Recorded data:
== == ==

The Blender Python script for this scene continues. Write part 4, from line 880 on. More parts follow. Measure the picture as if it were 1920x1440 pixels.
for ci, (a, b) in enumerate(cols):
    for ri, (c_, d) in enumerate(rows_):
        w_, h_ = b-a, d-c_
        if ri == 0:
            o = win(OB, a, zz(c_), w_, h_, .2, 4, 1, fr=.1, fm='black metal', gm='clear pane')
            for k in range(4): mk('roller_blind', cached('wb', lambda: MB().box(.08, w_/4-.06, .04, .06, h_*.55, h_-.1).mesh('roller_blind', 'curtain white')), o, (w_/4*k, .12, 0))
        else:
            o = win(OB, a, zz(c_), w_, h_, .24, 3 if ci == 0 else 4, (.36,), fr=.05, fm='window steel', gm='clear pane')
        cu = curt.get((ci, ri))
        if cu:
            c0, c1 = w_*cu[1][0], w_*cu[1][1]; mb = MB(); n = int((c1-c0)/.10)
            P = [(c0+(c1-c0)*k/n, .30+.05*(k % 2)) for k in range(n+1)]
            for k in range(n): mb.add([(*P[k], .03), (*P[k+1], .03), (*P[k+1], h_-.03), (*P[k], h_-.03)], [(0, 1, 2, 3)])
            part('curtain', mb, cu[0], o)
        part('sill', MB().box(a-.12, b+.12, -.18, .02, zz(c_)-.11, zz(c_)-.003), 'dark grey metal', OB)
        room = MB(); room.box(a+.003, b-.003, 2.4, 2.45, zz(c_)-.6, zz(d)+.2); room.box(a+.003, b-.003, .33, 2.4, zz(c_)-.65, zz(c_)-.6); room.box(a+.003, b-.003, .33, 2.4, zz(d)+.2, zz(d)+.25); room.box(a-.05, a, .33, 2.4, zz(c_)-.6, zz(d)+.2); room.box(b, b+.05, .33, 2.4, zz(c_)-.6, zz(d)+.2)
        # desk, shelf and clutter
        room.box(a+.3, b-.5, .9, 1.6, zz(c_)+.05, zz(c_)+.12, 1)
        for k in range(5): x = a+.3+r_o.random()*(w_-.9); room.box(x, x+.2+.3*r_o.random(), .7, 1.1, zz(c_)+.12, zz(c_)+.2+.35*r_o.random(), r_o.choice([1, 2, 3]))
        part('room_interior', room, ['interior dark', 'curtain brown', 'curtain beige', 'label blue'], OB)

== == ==

What needs to be done: Reproduce the complete data exactly as presented above.

Output of the task:
The Blender Python script for this scene continues. Write part 4, from line 880 on. More parts follow. Measure the picture as if it were 1920x1440 pixels.
for ci, (a, b) in enumerate(cols):
    for ri, (c_, d) in enumerate(rows_):
        w_, h_ = b-a, d-c_
        if ri == 0:
            o = win(OB, a, zz(c_), w_, h_, .2, 4, 1, fr=.1, fm='black metal', gm='clear pane')
            for k in range(4): mk('roller_blind', cached('wb', lambda: MB().box(.08, w_/4-.06, .04, .06, h_*.55, h_-.1).mesh('roller_blind', 'curtain white')), o, (w_/4*k, .12, 0))
        else:
            o = win(OB, a, zz(c_), w_, h_, .24, 3 if ci == 0 else 4, (.36,), fr=.05, fm='window steel', gm='clear pane')
        cu = curt.get((ci, ri))
        if cu:
            c0, c1 = w_*cu[1][0], w_*cu[1][1]; mb = MB(); n = int((c1-c0)/.10)
            P = [(c0+(c1-c0)*k/n, .30+.05*(k % 2)) for k in range(n+1)]
            for k in range(n): mb.add([(*P[k], .03), (*P[k+1], .03), (*P[k+1], h_-.03), (*P[k], h_-.03)], [(0, 1, 2, 3)])
            part('curtain', mb, cu[0], o)
        part('sill', MB().box(a-.12, b+.12, -.18, .02, zz(c_)-.11, zz(c_)-.003), 'dark grey metal', OB)
        room = MB(); room.box(a+.003, b-.003, 2.4, 2.45, zz(c_)-.6, zz(d)+.2); room.box(a+.003, b-.003, .33, 2.4, zz(c_)-.65, zz(c_)-.6); room.box(a+.003, b-.003, .33, 2.4, zz(d)+.2, zz(d)+.25); room.box(a-.05, a, .33, 2.4, zz(c_)-.6, zz(d)+.2); room.box(b, b+.05, .33, 2.4, zz(c_)-.6, zz(d)+.2)
        # desk, shelf and clutter
        room.box(a+.3, b-.5, .9, 1.6, zz(c_)+.05, zz(c_)+.12, 1)
        for k in range(5): x = a+.3+r_o.random()*(w_-.9); room.box(x, x+.2+.3*r_o.random(), .7, 1.1, zz(c_)+.12, zz(c_)+.2+.35*r_o.random(), r_o.choice([1, 2, 3]))
        part('room_interior', room, ['interior dark', 'curtain brown', 'curtain beige', 'label blue'], OB)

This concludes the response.